There are numerous other reasons women might stay. Some stay out of love, the hope that their partner may change. Many abusers promise their victims that it was just a “one-time thing” or that it won’t happen again. Things will be different next time. For others, staying is rooted in the fear for your life: 75 percent of those who are murdered by an intimate partner were killed attempting to leave the relationship.

“In Pennsatucky’s case, she physically cannot leave: She’s in prison, and her rapist is in charge of her custody.

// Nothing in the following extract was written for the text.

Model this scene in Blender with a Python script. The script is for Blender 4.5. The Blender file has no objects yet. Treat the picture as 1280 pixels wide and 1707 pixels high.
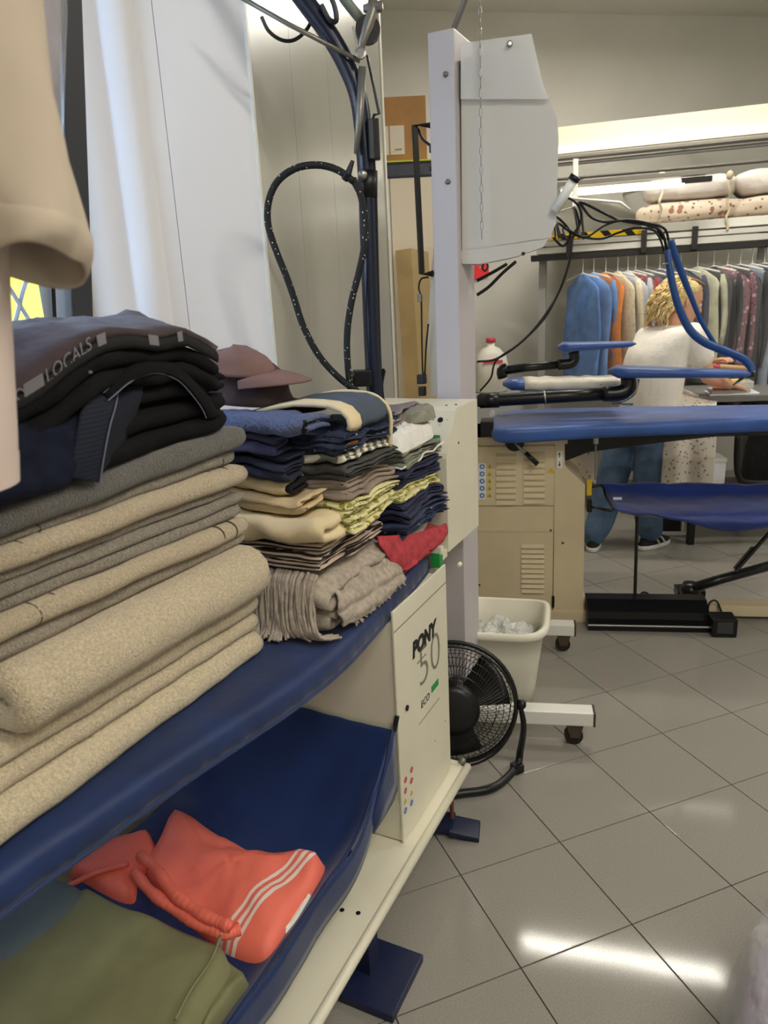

She has to see her abuser nearly every day.”

In addition, low-income women are disproportionately likely to be the victims of physical or sexual assault in a relationship—by up to five times that of a woman who makes more than $50,000 a year.

These realities show that many of those who stay in abusive relationships feel as though they are trapped—whether that’s socially or economically. But in Pennsatucky’s case, she physically cannot leave: She’s in prison, and her rapist is in charge of her custody. She has to see her abuser nearly every day.

For Pennsatucky, choosing to forgive her rapist—and leave the door open to a future relationship with him—is a difficult, complicated decision. In the previous season of Orange Is the New Black, Big Boo helps Pennsatucky get revenge on her abuser, conspiring to tie him up and sodomize him with a broomstick. At the last minute, Doggett decides she can’t go through with it. “I’m not angry,” she says. “I’m just sad.”

However, Big Boo warns her, “If you go back to giving that maggot the time of day, I swear to fucking God, Doggett, I’m done with you.”

Pennsatucky doesn’t need an ultimatum. She needs support, and it’s extraordinary how far Orange Is the New Black is willing to go in depicting her journey. In a barnburner of an essay for Vulture, Jada Yuan claims that the problem with shows like Game of Thrones, in which rape is about as common as the letter “e,” is that they use rape as nothing more than a plot point, discarded by the next episode. When Sansa Stark was raped by Ramsay Bolton on her wedding night, the focus wasn’t on her pain.

“We heard only her screams as the camera panned away to the horrified reaction of a male bystander, Theon Greyjoy,” Yuan writes.

But what Orange Is the New Black has done, unflinchingly so, is continue to hold Pennsatucky in its gaze, depicting the lived realities of rape survivors, even if those truths make us cringe. If Pennsatucky goes back to Coates next year, the saddest part is that countless survivors make the same decision every day.